Mervyn Levy (11 February 1914 – 14 April 1996) was a British artist, art teacher and writer on art. Born in Swansea, where he became a friend of the painter Alfred Janes, the poet Dylan Thomas and the musician Daniel Jones, he spent most of his teaching career in Bristol and London, and made several popular television series about painting techniques. He published monographs on contemporary artists, and a catalogue raisonnee of the works of his friend the painter L. S. Lowry.
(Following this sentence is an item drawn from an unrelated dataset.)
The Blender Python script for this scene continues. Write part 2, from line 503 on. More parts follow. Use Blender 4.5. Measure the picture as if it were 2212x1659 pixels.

Mervyn Montague Levy was born in Britain on 11 February 1914, in Swansea, the son of Louis Levy and Have Levy (née Rubenstein). One of his two siblings was a sister five years younger than he. When he was about seven years old he began attending Mrs Hole's preparatory school in Mirador Crescent, where he met the future poet, Dylan Thomas, with whom he would associate later as one of The Kardomah Gang. When he was eight, Levy's mother died, and his father engaged a series of nurses to look after Mervyn and his siblings. Levy went to study art in London at the Royal College of Art, and in 1935 won the Sir Herbert Read Prize for Drawing. During this period Levy shared rooms with Dylan Thomas and the painter Alfred Janes in Redcliffe Street, and afterwards in rooms where they were joined by the painter William Scott. A striking portrait of Levy in 1935 was made by Alfred Janes. Levy drew several portraits of Dylan Thomas.

During the Second World War Levy was a Captain in the Royal Army Educational Corps.

After the War Levy devoted his energies first to teaching, and afterwards to writing on art.

He first became an overseas lecturer on art for the War Office, in Gibraltar and Germany. On leaving the army he taught art at Bristol, at Bristol University Adult Education Department and afterwards at the Royal West of England Academy, and combined these posts with teaching at London University Department of Extra-Mural Studies. During the 1950s he presented the popular BBC television series, 'Painting for Housewives', and frequently broadcast on BBC radio and interviewed artists for BBC archives.

As a result of his teaching experience Levy began publishing on the techniques of art - Painter's progress (1954), Painting for All (1958), Drawing and painting for young people (1961), The Human form in art (1961), The Moons of Paradise: some reflections on the appearance of the female breast in art (1962), A Dictionary of Art Terms (1963), The artist and the nude: an anthology of drawings (1965), and Drawing and sculpture (1970). His interest in Art Nouveau led to the publication of his Liberty Style: the classic years 1898-1910 (1986).